Given task: In the listing that follows, retype every line from the first through the one containing "SC.camera = cam". Pictures are to be left out.

********************

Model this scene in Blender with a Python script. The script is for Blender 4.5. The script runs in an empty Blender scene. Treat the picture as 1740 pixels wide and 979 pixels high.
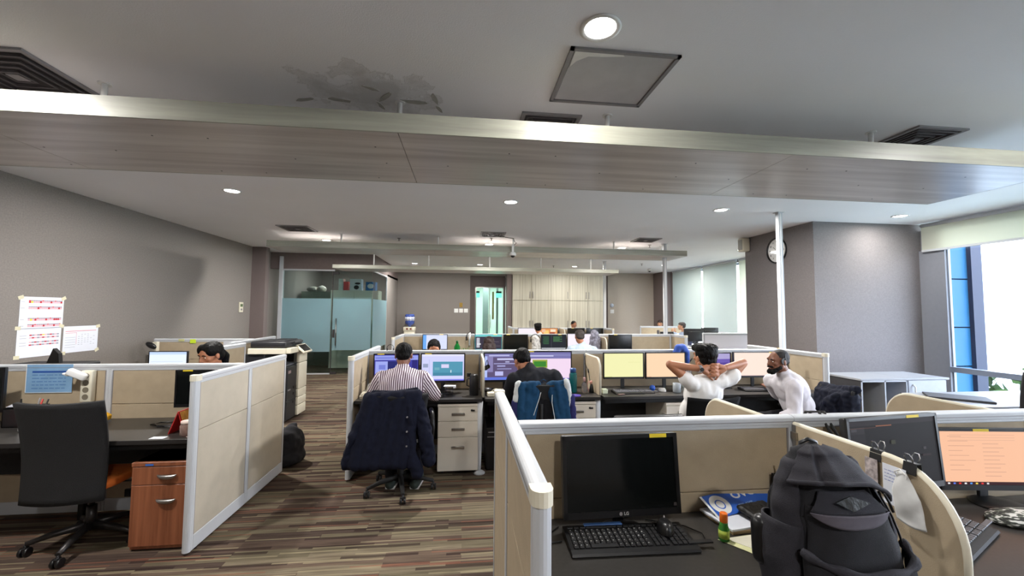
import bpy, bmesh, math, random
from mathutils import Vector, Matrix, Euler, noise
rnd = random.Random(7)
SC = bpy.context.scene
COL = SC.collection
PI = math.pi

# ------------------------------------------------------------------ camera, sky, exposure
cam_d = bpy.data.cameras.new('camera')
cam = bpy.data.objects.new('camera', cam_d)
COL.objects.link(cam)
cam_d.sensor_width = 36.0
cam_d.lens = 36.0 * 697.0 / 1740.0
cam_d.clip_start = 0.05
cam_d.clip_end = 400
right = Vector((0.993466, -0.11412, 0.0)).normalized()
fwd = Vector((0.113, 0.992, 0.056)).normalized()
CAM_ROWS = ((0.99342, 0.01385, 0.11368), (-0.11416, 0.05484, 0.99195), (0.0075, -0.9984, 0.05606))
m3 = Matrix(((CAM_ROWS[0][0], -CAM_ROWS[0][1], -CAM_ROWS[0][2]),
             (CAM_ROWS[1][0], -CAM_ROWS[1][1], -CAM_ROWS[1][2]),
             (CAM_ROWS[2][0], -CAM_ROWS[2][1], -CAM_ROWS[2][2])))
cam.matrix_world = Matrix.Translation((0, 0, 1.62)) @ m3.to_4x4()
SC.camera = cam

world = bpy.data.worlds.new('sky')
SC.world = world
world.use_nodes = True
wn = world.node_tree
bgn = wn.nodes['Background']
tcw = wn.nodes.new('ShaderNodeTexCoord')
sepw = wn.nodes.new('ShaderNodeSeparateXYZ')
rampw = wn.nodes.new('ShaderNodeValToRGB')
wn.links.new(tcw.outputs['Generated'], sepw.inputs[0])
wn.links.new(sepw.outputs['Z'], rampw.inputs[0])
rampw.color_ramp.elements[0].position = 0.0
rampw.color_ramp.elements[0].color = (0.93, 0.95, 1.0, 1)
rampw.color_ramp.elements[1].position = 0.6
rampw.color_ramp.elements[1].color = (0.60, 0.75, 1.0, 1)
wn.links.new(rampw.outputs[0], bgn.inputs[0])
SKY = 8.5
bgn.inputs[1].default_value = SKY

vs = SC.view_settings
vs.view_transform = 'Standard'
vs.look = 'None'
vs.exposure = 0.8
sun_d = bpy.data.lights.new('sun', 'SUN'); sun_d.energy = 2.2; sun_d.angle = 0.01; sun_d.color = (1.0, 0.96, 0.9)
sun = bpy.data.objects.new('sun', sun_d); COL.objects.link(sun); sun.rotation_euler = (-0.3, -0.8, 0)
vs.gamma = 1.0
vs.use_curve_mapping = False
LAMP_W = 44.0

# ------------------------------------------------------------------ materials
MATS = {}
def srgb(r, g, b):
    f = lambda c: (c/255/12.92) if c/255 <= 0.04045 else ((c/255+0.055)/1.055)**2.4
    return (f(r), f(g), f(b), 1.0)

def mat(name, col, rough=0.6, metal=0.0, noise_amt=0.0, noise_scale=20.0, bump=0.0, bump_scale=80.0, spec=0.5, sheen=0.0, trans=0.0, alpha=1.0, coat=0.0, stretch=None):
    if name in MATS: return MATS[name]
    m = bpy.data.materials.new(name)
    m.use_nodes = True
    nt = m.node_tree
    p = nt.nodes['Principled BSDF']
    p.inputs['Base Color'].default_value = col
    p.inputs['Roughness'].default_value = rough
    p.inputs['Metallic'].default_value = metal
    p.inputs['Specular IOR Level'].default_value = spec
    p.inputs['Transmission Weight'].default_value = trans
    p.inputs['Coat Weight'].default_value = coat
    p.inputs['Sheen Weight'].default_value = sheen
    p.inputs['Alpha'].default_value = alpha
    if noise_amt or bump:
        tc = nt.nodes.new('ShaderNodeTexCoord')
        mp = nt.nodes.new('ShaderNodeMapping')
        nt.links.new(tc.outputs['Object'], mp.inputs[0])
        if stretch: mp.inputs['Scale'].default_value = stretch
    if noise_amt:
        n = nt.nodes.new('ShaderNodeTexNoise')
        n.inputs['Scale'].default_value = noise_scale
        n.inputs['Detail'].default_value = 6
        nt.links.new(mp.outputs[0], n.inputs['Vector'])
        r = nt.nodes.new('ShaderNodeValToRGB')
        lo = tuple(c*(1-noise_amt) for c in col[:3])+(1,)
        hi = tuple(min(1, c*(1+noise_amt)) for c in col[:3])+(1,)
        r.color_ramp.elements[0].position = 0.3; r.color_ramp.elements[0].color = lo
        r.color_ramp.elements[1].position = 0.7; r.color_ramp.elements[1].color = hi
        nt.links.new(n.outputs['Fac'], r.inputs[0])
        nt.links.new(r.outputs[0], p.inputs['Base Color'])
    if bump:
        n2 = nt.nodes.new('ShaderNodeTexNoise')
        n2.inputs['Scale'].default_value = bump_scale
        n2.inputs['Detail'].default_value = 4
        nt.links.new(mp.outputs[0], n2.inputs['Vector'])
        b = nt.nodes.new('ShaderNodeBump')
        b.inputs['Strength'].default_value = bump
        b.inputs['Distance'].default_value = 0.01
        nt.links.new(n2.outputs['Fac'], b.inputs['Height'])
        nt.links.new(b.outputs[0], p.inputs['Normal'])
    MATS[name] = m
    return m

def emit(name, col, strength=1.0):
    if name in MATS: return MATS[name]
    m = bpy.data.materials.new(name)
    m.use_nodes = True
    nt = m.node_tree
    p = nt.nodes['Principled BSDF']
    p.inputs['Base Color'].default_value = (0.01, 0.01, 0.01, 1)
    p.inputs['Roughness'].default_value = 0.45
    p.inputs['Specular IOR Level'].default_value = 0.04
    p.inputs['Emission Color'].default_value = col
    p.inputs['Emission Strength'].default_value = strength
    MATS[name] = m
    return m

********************

Answer for this exercise:
Model this scene in Blender with a Python script. The script is for Blender 4.5. The script runs in an empty Blender scene. Treat the picture as 1740 pixels wide and 979 pixels high.
import bpy, bmesh, math, random
from mathutils import Vector, Matrix, Euler, noise
rnd = random.Random(7)
SC = bpy.context.scene
COL = SC.collection
PI = math.pi

# ------------------------------------------------------------------ camera, sky, exposure
cam_d = bpy.data.cameras.new('camera')
cam = bpy.data.objects.new('camera', cam_d)
COL.objects.link(cam)
cam_d.sensor_width = 36.0
cam_d.lens = 36.0 * 697.0 / 1740.0
cam_d.clip_start = 0.05
cam_d.clip_end = 400
right = Vector((0.993466, -0.11412, 0.0)).normalized()
fwd = Vector((0.113, 0.992, 0.056)).normalized()
CAM_ROWS = ((0.99342, 0.01385, 0.11368), (-0.11416, 0.05484, 0.99195), (0.0075, -0.9984, 0.05606))
m3 = Matrix(((CAM_ROWS[0][0], -CAM_ROWS[0][1], -CAM_ROWS[0][2]),
             (CAM_ROWS[1][0], -CAM_ROWS[1][1], -CAM_ROWS[1][2]),
             (CAM_ROWS[2][0], -CAM_ROWS[2][1], -CAM_ROWS[2][2])))
cam.matrix_world = Matrix.Translation((0, 0, 1.62)) @ m3.to_4x4()
SC.camera = cam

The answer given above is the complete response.